A Dallas-based auto lender once praised by the U.S. Treasury for “community development” has filed for bankruptcy amid allegations of fraud and financial misconduct, leaving major U.S. banks facing heavy losses.
Tricolor Holdings, which specialized in selling used cars and providing loans to illegal immigrants, built its business model on customers who could not qualify for traditional financing, according to Revolver News, which first reported the company’s collapse. The company charged high interest rates and above-market vehicle prices, marketing the program as “social lending.” Subsequent reporting by Barron’s and state regulators confirmed that Tricolor had repeatedly been cited for delayed title transfers, improper license plate usage, and inflated vehicle pricing.

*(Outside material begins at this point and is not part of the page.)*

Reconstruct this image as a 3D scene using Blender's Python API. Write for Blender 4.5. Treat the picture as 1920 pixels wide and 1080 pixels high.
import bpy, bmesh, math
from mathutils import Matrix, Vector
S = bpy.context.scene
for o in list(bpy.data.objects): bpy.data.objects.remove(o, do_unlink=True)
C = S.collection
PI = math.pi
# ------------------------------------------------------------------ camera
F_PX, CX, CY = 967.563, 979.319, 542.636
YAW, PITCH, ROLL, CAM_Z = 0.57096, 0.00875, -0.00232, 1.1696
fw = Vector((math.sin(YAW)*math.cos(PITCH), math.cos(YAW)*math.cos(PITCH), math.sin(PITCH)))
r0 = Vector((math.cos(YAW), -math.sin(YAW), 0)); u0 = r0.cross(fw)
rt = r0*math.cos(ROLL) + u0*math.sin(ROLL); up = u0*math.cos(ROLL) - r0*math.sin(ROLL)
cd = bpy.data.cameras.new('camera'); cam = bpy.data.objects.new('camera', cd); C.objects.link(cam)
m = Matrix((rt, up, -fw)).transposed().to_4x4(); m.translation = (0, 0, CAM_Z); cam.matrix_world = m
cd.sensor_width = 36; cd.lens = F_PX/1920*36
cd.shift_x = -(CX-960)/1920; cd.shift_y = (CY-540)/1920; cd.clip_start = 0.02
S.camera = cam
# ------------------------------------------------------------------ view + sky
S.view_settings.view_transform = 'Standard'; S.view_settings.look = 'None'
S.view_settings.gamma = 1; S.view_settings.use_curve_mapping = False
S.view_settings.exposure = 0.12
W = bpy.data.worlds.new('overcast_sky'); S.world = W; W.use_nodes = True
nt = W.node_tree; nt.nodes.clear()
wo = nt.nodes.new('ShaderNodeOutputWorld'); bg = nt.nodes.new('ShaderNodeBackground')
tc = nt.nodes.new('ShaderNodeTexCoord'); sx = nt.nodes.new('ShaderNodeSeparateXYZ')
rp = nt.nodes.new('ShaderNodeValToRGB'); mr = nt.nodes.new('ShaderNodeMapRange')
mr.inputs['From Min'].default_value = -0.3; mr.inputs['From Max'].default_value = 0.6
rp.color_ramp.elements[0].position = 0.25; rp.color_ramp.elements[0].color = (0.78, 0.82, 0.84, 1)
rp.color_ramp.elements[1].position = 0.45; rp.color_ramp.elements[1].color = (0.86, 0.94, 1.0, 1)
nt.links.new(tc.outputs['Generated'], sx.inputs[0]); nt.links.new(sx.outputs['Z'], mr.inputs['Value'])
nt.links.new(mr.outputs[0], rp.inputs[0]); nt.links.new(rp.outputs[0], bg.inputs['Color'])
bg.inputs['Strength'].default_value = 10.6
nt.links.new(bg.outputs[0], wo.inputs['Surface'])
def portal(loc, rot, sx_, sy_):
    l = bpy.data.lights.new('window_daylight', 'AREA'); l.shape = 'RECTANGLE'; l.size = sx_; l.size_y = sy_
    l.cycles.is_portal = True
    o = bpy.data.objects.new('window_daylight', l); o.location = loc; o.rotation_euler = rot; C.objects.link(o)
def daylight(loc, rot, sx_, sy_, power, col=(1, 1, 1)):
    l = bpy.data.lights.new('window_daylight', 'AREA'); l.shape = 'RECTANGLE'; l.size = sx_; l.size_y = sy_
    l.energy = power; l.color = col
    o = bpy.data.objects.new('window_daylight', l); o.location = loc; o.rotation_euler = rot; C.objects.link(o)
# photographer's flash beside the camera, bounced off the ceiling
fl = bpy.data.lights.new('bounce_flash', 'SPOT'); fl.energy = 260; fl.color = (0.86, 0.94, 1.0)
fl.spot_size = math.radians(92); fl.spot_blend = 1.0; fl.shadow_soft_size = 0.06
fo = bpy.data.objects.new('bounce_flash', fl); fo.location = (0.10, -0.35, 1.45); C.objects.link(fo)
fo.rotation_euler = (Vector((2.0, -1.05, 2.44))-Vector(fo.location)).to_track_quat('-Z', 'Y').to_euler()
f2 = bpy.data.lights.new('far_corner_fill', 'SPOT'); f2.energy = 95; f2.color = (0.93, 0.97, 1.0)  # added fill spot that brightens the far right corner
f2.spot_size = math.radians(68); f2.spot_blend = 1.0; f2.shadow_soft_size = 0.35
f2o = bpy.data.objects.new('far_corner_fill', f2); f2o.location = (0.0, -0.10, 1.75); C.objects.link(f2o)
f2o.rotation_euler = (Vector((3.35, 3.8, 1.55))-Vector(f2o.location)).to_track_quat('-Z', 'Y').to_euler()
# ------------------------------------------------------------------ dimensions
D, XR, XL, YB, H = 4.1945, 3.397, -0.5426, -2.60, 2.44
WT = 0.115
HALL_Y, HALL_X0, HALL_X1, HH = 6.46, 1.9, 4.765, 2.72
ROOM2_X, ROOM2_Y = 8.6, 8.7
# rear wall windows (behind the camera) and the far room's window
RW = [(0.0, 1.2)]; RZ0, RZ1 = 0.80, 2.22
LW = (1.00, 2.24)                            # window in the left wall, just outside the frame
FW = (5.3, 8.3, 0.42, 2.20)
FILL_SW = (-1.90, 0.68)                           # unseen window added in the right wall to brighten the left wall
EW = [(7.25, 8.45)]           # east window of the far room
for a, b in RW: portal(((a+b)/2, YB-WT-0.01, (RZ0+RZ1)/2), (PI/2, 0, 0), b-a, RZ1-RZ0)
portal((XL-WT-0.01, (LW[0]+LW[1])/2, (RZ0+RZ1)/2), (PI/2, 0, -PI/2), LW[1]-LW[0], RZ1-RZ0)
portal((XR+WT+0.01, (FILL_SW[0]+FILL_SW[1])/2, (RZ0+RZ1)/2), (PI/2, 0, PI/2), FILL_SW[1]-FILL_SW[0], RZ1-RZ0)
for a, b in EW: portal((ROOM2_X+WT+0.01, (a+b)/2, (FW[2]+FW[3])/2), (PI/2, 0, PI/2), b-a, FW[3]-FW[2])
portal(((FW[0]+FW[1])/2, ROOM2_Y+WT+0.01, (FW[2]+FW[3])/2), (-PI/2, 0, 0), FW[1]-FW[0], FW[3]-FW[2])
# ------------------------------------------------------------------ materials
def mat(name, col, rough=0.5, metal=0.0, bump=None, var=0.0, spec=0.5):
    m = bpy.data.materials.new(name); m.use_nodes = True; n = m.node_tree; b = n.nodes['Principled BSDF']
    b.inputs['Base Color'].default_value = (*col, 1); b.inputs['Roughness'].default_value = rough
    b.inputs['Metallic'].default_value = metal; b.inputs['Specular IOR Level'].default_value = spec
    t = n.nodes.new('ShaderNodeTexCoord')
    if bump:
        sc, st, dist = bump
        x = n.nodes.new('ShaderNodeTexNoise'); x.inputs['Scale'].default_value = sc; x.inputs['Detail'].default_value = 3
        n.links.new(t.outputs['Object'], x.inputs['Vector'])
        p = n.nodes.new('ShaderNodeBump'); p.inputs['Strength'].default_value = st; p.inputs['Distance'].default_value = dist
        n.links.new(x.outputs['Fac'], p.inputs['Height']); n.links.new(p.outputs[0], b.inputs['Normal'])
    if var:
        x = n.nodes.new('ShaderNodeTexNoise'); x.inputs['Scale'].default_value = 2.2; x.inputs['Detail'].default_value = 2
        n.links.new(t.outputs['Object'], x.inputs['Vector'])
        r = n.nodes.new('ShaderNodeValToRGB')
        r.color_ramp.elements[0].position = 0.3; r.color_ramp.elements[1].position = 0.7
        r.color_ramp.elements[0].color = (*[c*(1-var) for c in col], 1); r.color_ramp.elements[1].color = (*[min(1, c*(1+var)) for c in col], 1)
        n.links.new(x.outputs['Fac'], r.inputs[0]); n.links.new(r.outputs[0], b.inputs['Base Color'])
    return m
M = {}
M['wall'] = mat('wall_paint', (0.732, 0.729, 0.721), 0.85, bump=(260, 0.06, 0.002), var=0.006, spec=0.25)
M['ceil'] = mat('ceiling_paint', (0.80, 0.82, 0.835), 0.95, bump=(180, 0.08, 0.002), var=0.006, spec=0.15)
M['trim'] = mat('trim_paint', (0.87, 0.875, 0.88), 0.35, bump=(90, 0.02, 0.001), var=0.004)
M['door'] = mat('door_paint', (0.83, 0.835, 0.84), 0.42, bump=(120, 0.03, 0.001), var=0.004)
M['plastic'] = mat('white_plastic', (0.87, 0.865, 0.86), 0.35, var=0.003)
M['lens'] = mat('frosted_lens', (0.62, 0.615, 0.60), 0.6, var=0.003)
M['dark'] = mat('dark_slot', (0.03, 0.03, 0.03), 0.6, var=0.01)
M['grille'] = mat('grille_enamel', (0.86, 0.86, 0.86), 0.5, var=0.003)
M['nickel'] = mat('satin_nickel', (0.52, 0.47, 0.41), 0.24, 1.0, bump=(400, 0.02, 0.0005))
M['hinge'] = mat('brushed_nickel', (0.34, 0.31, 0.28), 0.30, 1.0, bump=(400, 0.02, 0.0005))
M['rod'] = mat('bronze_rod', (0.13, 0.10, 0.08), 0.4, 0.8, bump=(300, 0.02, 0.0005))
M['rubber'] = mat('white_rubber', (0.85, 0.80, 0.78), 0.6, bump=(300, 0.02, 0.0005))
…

As previously reported by The Dallas Express, the auto lender disclosed that 69% of its 2023 customers were “undocumented.” A company representative said, “Due to the current environment, Tricolor shifted its focus from the no FICO borrower to a general market profile.”
In 2019, the U.S. Treasury certified Tricolor as a Community Development Financial Institution (CDFI), granting it a federal endorsement as a “socially responsible” lender. Despite that certification, the company repeatedly drew citations from state regulators for delayed title transfers, improper plate usage, and selling cars without holding titles.
Tricolor’s troubles intensified when Fifth Third Bancorp discovered what it described as “alleged fraud,” according to Barron’s. The bank said it could face up to $200 million in losses tied to a commercial borrower that a person familiar with the matter identified as Tricolor. “When you have a fraud, it’s ultimately a client selection issue,” Fifth Third CEO Timothy Spence said at a September 10 banking conference. “We’re not in the business of doing business with people who commit fraud.”
Co-founder Ken Weaver previously served time in prison for selling stolen cars, according to local news reports. Weaver did not disclose that record while seeking to operate a Texas utility that later drew numerous customer complaints. Tricolor CEO Daniel Chu stated in 2022 that he removed Weaver from the company after learning about his background.
Chu’s own history includes allegations of financial misconduct and self-dealing. He resigned from another used-car company after accounting irregularities surfaced and was later sued by partners in a tech venture over a disputed transaction. Chu denied wrongdoing and said issues with regulators stemmed from vendor mistakes.
The company’s liquidation has prompted scrutiny of federal initiatives that label risky lending programs as ‘equity’ or ‘community’ efforts.